As mudanças e incertezas constantes causam mal-estar. O organismo acomodado, automatizado ao ver quebrado o seu automatismo, sofre uma relação de desprazer e é preciso que o sujeito use as informações que demandam habilidades relacionadas com a capacidade de processar o saber.

O neurótico diz: “eu não sei”. Torna-se neurótico por não suportar a frustração. Para saber é preciso investigar e questionar. Todos os sujeitos aprendem o tempo todo.  

Se não podemos afastar todo o sofrimento, podemos afastar um pouco dele e mitigar outro tanto... (FREUD, 1974, p.105) 

O amor está presente no sujeito com as suas diferenças e com os seus valores, expressos quando se vive situações diversas. 

A felicidade, contudo, é algo essencialmente subjetivo (FREUD, 1974, p.108). 

O progresso trouxe muitas formas de poder para o sujeito, ampliando a qualidade de vida, mas de que vale o poder? O poder trará a felicidade? 

 Resta saber como serão as relações dos sujeitos com os avanços na civilização, os relacionamentos, a liberdade, o encontro com a lei, a justiça, as quebras de automatismos, a ordem, a limpeza, a sublimação...   

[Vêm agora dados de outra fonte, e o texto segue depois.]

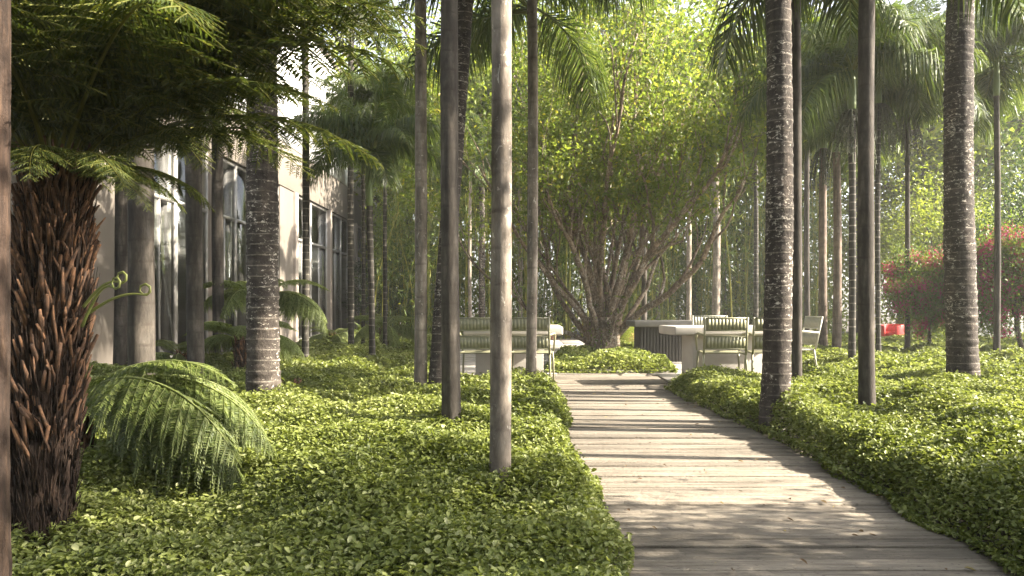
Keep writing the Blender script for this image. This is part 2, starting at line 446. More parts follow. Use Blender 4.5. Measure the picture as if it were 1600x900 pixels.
def palm_frond_mb(L=1.8, el0=55, el1=-50, n=64, ll=.6, droop=1.0, seed=0, lw=.015):
    """feathery frond along +X from the origin: stalk plus hanging leaflets"""
    r = np.random.default_rng(seed); mb = MB()
    k = 22; t = np.linspace(0, 1, k)
    el = np.radians(el0 + (el1-el0)*t**1.15)
    st = L/(k-1)
    x = np.concatenate([[0], np.cumsum(np.cos(el[:-1])*st)]); z = np.concatenate([[0], np.cumsum(np.sin(el[:-1])*st)])
    y = .05*L*np.sin(t*2.2+seed)*t
    P = np.stack([x, y, z], 1)
    mb.tube(P, .016*(1-t*.85)*max(1, L/1.8), 5, .95)
    for side in (-1, 1):
        for layer in range(2):
            tt = np.linspace(.13, .995, n) + r.normal(0, .004, n)
            tt = np.clip(tt, .1, 1)
            B = np.stack([np.interp(tt, t, P[:, i]) for i in range(3)], 1)
            T = nrm(np.stack([np.interp(tt, t, np.gradient(P[:, i])) for i in range(3)], 1))
            S = np.array([0, side*1.0, 0])[None, :]
            U = np.cross(T, np.cross(np.broadcast_to([0, 1., 0], T.shape), T)); Up = nrm(np.cross(np.broadcast_to([0, -1., 0], T.shape), T))*-1
            Up = np.where(Up[:, 2:3] < 0, -Up, Up)
            fan = r.uniform(-.1, .75, n)[:, None] if layer == 0 else r.uniform(-.7, .1, n)[:, None]
            d0 = nrm(S + T*(.55+.5*tt[:, None]) + Up*fan)
            prof = np.sin(np.clip(tt*.92+.14, 0, 1)*PI)**.6
            l = (ll*prof*r.uniform(.8, 1.12, n))[:, None]
            dr = (droop*r.uniform(.7, 1.3, n))[:, None]
            Mid = B + d0*l*.45 + np.array([0, 0, -1.])*l*.08*dr
            d1 = nrm(d0*.55 + np.array([0, 0, -1.])*dr)
            Tip = Mid + d1*l*.6
            wv = nrm(np.cross(d0, T) + r.normal(0, .35, (n, 3)))
            wv = nrm(np.cross(d0, wv))
            w = lw*(.6+.6*prof)[:, None]
            V = np.stack([B-wv*w*.35, B+wv*w*.35, Mid+wv*w*.5, Mid-wv*w*.5, Tip], 1)
            b = np.arange(n)[:, None]*5
            R = np.clip(r.normal(.42, .2, n), 0, 1)
            mb.add(V.reshape(-1, 3), [b+np.array([[0, 1, 2, 3]]), b+np.array([[3, 2, 4]])], np.repeat(R, 5))
    return mb

FR = {}
def frond_meshes():
    for key, args in {
        'up': dict(L=1.55, el0=76, el1=15, seed=1), 'mid': dict(L=1.75, el0=55, el1=-48, seed=2), 'mid2': dict(L=1.7, el0=42, el1=-62, seed=3),
        'low': dict(L=1.65, el0=18, el1=-80, seed=4), 'low2': dict(L=1.6, el0=0, el1=-85, seed=5, droop=1.1)}.items():
        me = palm_frond_mb(**args).mesh('frond'); me.materials.append(M['palm']); FR[key] = me
    mb = MB(); r = np.random.default_rng(3)
    for i in range(46):       # hanging strands of fruit below the crownshaft
        a = r.uniform(0, 2*PI); d = r.uniform(.03, .26); l = r.uniform(.35, .75)
        t = np.linspace(0, 1, 7)
        P = np.stack([math.cos(a)*(.05+d*np.sin(t*1.5)), math.sin(a)*(.05+d*np.sin(t*1.5)), .1*np.sin(t*3)*(1-t)-l*t], 1)
        mb.tube(P, .006, 4, .4, False)
        m_ = 16; q = r.uniform(.25, 1, m_)
        B = np.stack([np.interp(q, t, P[:, j]) for j in range(3)], 1)
        D = nrm(r.normal(0, 1, (m_, 3)))
        mb.leaves(B, D, nrm(r.normal(0, 1, (m_, 3))), .028, .022, r.uniform(0, 1, m_), .5)
    me = mb.mesh('fruit_strands'); me.materials.append(M['fruit']); FR['fruit'] = me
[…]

A tentativa do sujeito é se libertar, mas não haverá liberdade sem a angustia de viver e esperar pelo outro. Não existe garantia de sucesso e resultado em qualquer processo de aprendizagem.
 

Bibliografia:

 

Freud, Sigmund. O Mal-Estar na Civilização. In: Edições Standard Brasileira das Obras Completas de S. Freud. Rio de Janeiro: Imago Editora, 1970. Vol. XXI.